From the very first line of the data to the line containing "PI = math.pi", retype everything exactly, leaving the pictures behind.

• [Given information]

______

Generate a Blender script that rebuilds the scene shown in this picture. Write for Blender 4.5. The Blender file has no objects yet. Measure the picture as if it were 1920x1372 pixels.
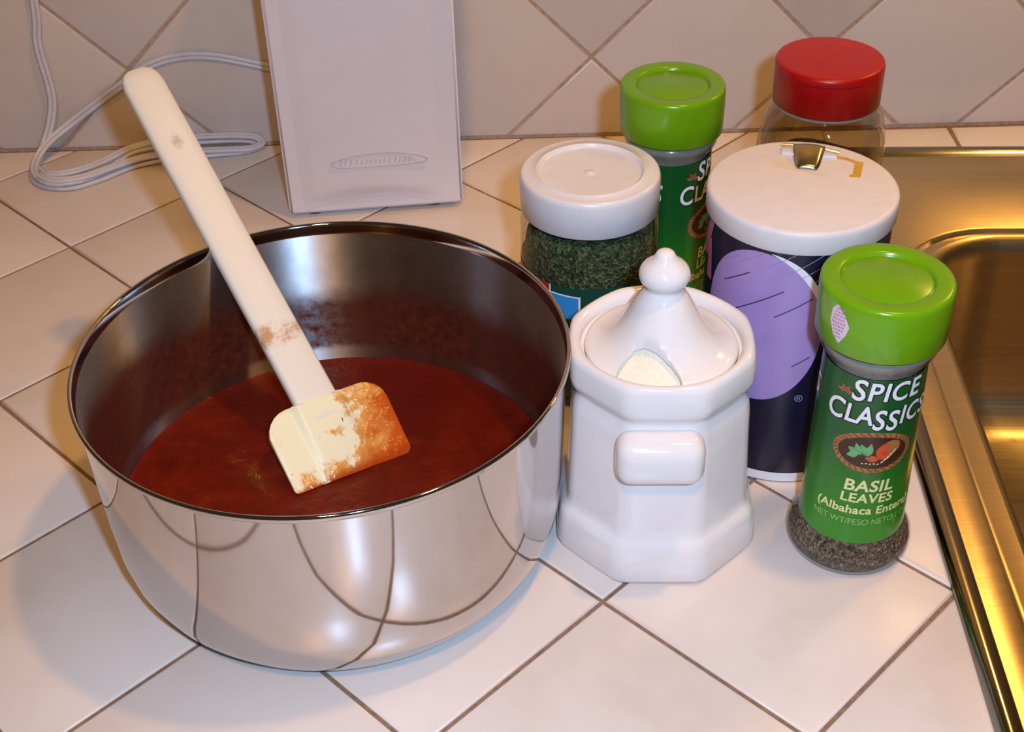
import bpy, bmesh, math, random
from mathutils import Vector, Matrix
random.seed(7)
scene = bpy.context.scene
COL = scene.collection
PI = math.pi

# ------------------------------------------------------------------ camera
cam_d = bpy.data.cameras.new('camera')
cam = bpy.data.objects.new('camera', cam_d)
COL.objects.link(cam)
cam_d.sensor_width = 36.0
cam_d.lens = 36.0 * 2598.7 / 1920.0
cam_d.clip_start = 0.02
cam_d.clip_end = 60
CAM = Vector((-0.03377, -0.43092, 0.45099))
cam.location = CAM
cam.rotation_euler = (0.9314, 0.025, -0.0111)
scene.camera = cam

# ------------------------------------------------------------------ world, lights, exposure
world = bpy.data.worlds.new('world')
scene.world = world
world.use_nodes = True
world.node_tree.nodes['Background'].inputs[0].default_value = (1.0, 0.72, 0.48, 1)
world.node_tree.nodes['Background'].inputs[1].default_value = 0.045


def area_light(name, loc, target, size, power, color):
    ld = bpy.data.lights.new(name, 'AREA')
    ld.shape = 'DISK'
    ld.size = size
    ld.energy = power
    ld.color = color
    lo = bpy.data.objects.new(name, ld)
    COL.objects.link(lo)
    lo.location = loc
    lo.rotation_euler = (Vector(target) - Vector(loc)).to_track_quat('-Z', 'Y').to_euler()
    return lo


# the camera's own flash, just right of and above the lens
fl = bpy.data.lights.new('camera_flash', 'SPOT')
fl.energy = 18.0
fl.color = (0.44, 0.67, 1.0)
fl.shadow_soft_size = 0.011
fl.spot_size = math.radians(100)
fl.spot_blend = 0.9
flash = bpy.data.objects.new('camera_flash', fl)
COL.objects.link(flash)
flash.location = CAM + Vector((0.045, 0.0, 0.035))
flash.rotation_euler = (Vector((0.03, 0.06, 0.0)) - flash.location).to_track_quat('-Z', 'Y').to_euler()
# warm kitchen ceiling lamp above the counter
area_light('ceiling_lamp', (0.27, 0.02, 1.20), (0.0, 0.12, 0.0), 0.07, 4.8, (1.0, 0.52, 0.13))
# warm lamp above the sink, close to the wall
area_light('sink_lamp', (0.47, 0.395, 0.50), (0.32, 0.28, 0.0), 0.07, 0.90, (1.0, 0.55, 0.15))
# second warm ceiling lamp, further into the room behind the viewer
area_light('room_lamp', (-0.10, -0.62, 1.00), (-0.1, 0.0, 0.0), 0.10, 4.6, (1.0, 0.52, 0.13))

vs = scene.view_settings
vs.view_transform = 'Standard'
vs.look = 'None'
vs.gamma = 1.0
vs.use_curve_mapping = False
vs.exposure = -0.14


# ------------------------------------------------------------------ materials
def lin(c):
    return tuple(((v / 255) / 12.92 if v / 255 <= 0.04045 else ((v / 255 + 0.055) / 1.055) ** 2.4) for v in c)


class Mat:
    def __init__(self, name):
        self.m = bpy.data.materials.new(name)
        self.m.use_nodes = True
        self.nt = self.m.node_tree
        self.b = self.nt.nodes['Principled BSDF']

    def node(self, t, **kw):
        n = self.nt.nodes.new(t)
        for k, v in kw.items():
            setattr(n, k, v)
        return n

    def link(self, a, b):
        self.nt.links.new(a, b)

    def set(self, **kw):
        for k, v in kw.items():
            s = self.b.inputs[k.replace('_', ' ')]
            s.default_value = v if not (isinstance(v, tuple) and len(v) == 3) else (*v, 1)
        return self

    def coord(self):
        return self.node('ShaderNodeTexCoord').outputs['Object']

    def noise(self, scale, detail=3, rough=0.55, vec=None):
        n = self.node('ShaderNodeTexNoise')
        n.inputs['Scale'].default_value = scale
        n.inputs['Detail'].default_value = detail
        n.inputs['Roughness'].default_value = rough
        self.link(vec if vec is not None else self.coord(), n.inputs['Vector'])
        return n.outputs['Fac']

    def ramp(self, fac, stops):
        r = self.node('ShaderNodeValToRGB')
        e = r.color_ramp.elements
        while len(e) < len(stops):
            e.new(0.5)
        for i, (p, c) in enumerate(stops):
            e[i].position = p
            e[i].color = (*c, 1) if len(c) == 3 else c
        self.link(fac, r.inputs['Fac'])
        return r.outputs['Color']

    def math(self, op, a, b=0.0, c=None, clamp=False):
        n = self.node('ShaderNodeMath', operation=op, use_clamp=clamp)
        for i, v in enumerate((a, b, c)):
            if v is None:
                continue
            if isinstance(v, (int, float)):
                n.inputs[i].default_value = v
            else:
                self.link(v, n.inputs[i])
        return n.outputs[0]

    def mix(self, fac, a, b):
        n = self.node('ShaderNodeMix', data_type='RGBA')
        for i, v in ((0, fac), (6, a), (7, b)):
            if isinstance(v, (int, float)):
                n.inputs[i].default_value = v
            elif isinstance(v, tuple):
                n.inputs[i].default_value = (*v, 1)
            else:
                self.link(v, n.inputs[i])
        return n.outputs[2]

    def smooth(self, v, lo, hi):
        n = self.node('ShaderNodeMapRange', interpolation_type='SMOOTHSTEP')
        self.link(v, n.inputs[0])
        n.inputs[1].default_value = lo
        n.inputs[2].default_value = hi
        return n.outputs[0]

    def bump(self, h, dist, strength=1.0):
        n = self.node('ShaderNodeBump')
        n.inputs['Distance'].default_value = dist
        n.inputs['Strength'].default_value = strength
        self.link(h, n.inputs['Height'])
        self.link(n.outputs[0], self.b.inputs['Normal'])

    def color(self, c):
        self.link(c, self.b.inputs['Base Color'])

    def sep(self, vec=None):
        n = self.node('ShaderNodeSeparateXYZ')
        self.link(vec if vec is not None else self.coord(), n.inputs[0])
        return n.outputs


def plain(name, rgb, rough=0.4, var=0.06, scale=60, bump=0.0, **kw):
    """a procedural material: one colour with a little noise in tone"""
    M = Mat(name)
    c = lin(rgb)
    d = tuple(max(0, v * (1 - var)) for v in c)
    u = tuple(min(1, v * (1 + var)) for v in c)
    n = M.noise(scale)
    M.color(M.ramp(n, [(0.3, d), (0.7, u)]))
    M.set(Roughness=rough, **kw)
    if bump:
        M.bump(n, bump)
    return M.m


def tile_material(name, a, b, rough):
    M = Mat(name)
    oi = M.node('ShaderNodeObjectInfo').outputs['Random']
    base = M.mix(oi, lin(a), lin(b))
    geo = M.node('ShaderNodeNewGeometry').outputs['Position']
    n = M.noise(9, 4, 0.6, geo)
    dirt = M.mix(M.smooth(n, 0.45, 0.75), (1, 1, 1), (0.90, 0.87, 0.83))
    mm = M.node('ShaderNodeMix', data_type='RGBA', blend_type='MULTIPLY')
    mm.inputs[0].default_value = 1
    M.link(base, mm.inputs[6])
    M.link(dirt, mm.inputs[7])
    M.color(mm.outputs[2])
    M.set(Roughness=rough, Specular_IOR_Level=0.35)
    M.bump(M.noise(28, 2, 0.5, geo), 0.0006, 0.6)
    return M.m


m_tile = tile_material('glazed_counter_tile', (226, 214, 206), (220, 207, 198), 0.30)
m_wtile = tile_material('glazed_wall_tile', (212, 200, 192), (206, 193, 184), 0.30)
m_grout = plain('brown_grout', (132, 104, 84), 0.9, 0.25, 300, 0.0004)
m_wgrout = plain('wall_grout', (178, 150, 128), 0.9, 0.2, 300, 0.0004)
m_wood = plain('counter_substrate', (150, 120, 90), 0.8, 0.15, 40)


def glass_material(name, tint, rough=0.03, grazing=4.0):
    M = Mat(name)
    nt = M.nt
    out = [n for n in nt.nodes if n.type == 'OUTPUT_MATERIAL'][0]
    nt.nodes.remove(M.b)
    tr = M.node('ShaderNodeBsdfTransparent')
    n = M.noise(30, 2)
    M.link(M.mix(n, tuple(v * 0.96 for v in tint), tint), tr.inputs['Color'])
    gl = M.node('ShaderNodeBsdfGlossy')
    gl.inputs['Roughness'].default_value = rough
    fr = M.node('ShaderNodeLayerWeight')
    fr.inputs['Blend'].default_value = 0.5
    k = M.math('ADD', M.math('MULTIPLY', M.math('POWER', fr.outputs['Facing'], grazing), 0.7), 0.045, clamp=True)
    mx = M.node('ShaderNodeMixShader')
    M.link(k, mx.inputs[0])
    M.link(tr.outputs[0], mx.inputs[1])
    M.link(gl.outputs[0], mx.inputs[2])
    M.link(mx.outputs[0], out.inputs['Surface'])
    return M.m


m_glass = glass_material('clear_glass', (0.93, 0.92, 0.89))
m_glass_thick = glass_material('thick_smoky_glass', (0.86, 0.83, 0.76), 0.04, grazing=2.6)
m_plastic_clear = glass_material('clear_plastic', (0.90, 0.89, 0.87), 0.08)
m_frosted = plain('cloudy_plastic', (150, 146, 138), 0.25, 0.08, 200)


def steel(name, rgb, rough, aniso=0.0, streak=0.0):
    M = Mat(name)
    c = lin(rgb)
    if streak:
        mp = M.node('ShaderNodeMapping')
        mp.inputs['Scale'].default_value = (6, 700, 400)
        M.link(M.coord(), mp.inputs['Vector'])
        n = M.noise(1.0, 3, 0.6, mp.outputs[0])
        M.color(M.ramp(n, [(0.3, tuple(v * 0.88 for v in c)), (0.7, c)]))
        r = M.node('ShaderNodeMapRange')
        M.link(n, r.inputs[0])
        r.inputs[3].default_value = rough * 0.85
        r.inputs[4].default_value = rough * 1.2
        M.link(r.outputs[0], M.b.inputs['Roughness'])
        M.bump(n, 0.00006, streak)
    else:
        n = M.noise(80, 2)
        M.color(M.ramp(n, [(0.3, tuple(v * 0.97 for v in c)), (0.7, c)]))
        M.set(Roughness=rough)
    M.set(Metallic=1.0)
    return M.m


m_bowl_out = steel('polished_steel', (205, 198, 194), 0.055)
m_sink = steel('brushed_sink_steel', (208, 186, 142), 0.30, streak=0.6)  # steel tinted golden: the warm lamp light is put into its colour
m_sink_rim = steel('sink_rim_steel', (150, 144, 128), 0.16)
m_tin = steel('tin_spout', (196, 188, 160), 0.25)


def bowl_inside():
    M = Mat('steel_with_sauce_film')
    x, y, z = M.sep()
    n = M.noise(26, 5, 0.65)
    n2 = M.noise(240, 3, 0.7)
    # the film of sauce was spread up to a ragged tide line, lowest at the rear
    top = M.math('ADD', M.math('ADD', 0.074, M.math('MULTIPLY', y, -0.16)), M.math('MULTIPLY', n, 0.024))
    h = M.math('SUBTRACT', z, top)
    film = M.math('SUBTRACT', 1.0, M.smooth(h, -0.012, 0.006))
    ring = M.smooth(M.math('ADD', z, M.math('MULTIPLY', n2, 0.004)), 0.0355, 0.0405)
    film = M.math('MULTIPLY', film, M.math('ADD', M.math('MULTIPLY', ring, 0.55), 0.45))
    film = M.math('MULTIPLY', film, M.math('ADD', M.math('MULTIPLY', n2, 0.5), 0.66), clamp=True)
    n3 = M.noise(60, 4, 0.7)
    M.color(M.ramp(n3, [(0.3, lin((176, 172, 172))), (0.7, lin((196, 192, 192)))]))
    M.set(Metallic=1.0, Roughness=0.40, Anisotropic=1.0, Anisotropic_Rotation=0.25)
    tg = M.node('ShaderNodeTangent', direction_type='RADIAL', axis='Z')
    M.link(tg.outputs[0], M.b.inputs['Tangent'])
    fb = M.node('ShaderNodeBsdfPrincipled')
    M.link(M.ramp(n2, [(0.3, lin((62, 22, 12))), (0.7, lin((96, 38, 18)))]), fb.inputs['Base Color'])
    fb.inputs['Roughness'].default_value = 0.42
    fb.inputs['Specular IOR Level'].default_value = 0.35
    mx = M.node('ShaderNodeMixShader')
    M.link(film, mx.inputs[0])
    M.link(M.b.outputs[0], mx.inputs[1])
    M.link(fb.outputs[0], mx.inputs[2])
    out = [q for q in M.nt.nodes if q.type == 'OUTPUT_MATERIAL'][0]
    M.link(mx.outputs[0], out.inputs['Surface'])
    return M.m


m_bowl_in = bowl_inside()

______

• [Solution for this exercise]
Generate a Blender script that rebuilds the scene shown in this picture. Write for Blender 4.5. The Blender file has no objects yet. Measure the picture as if it were 1920x1372 pixels.
import bpy, bmesh, math, random
from mathutils import Vector, Matrix
random.seed(7)
scene = bpy.context.scene
COL = scene.collection
PI = math.pi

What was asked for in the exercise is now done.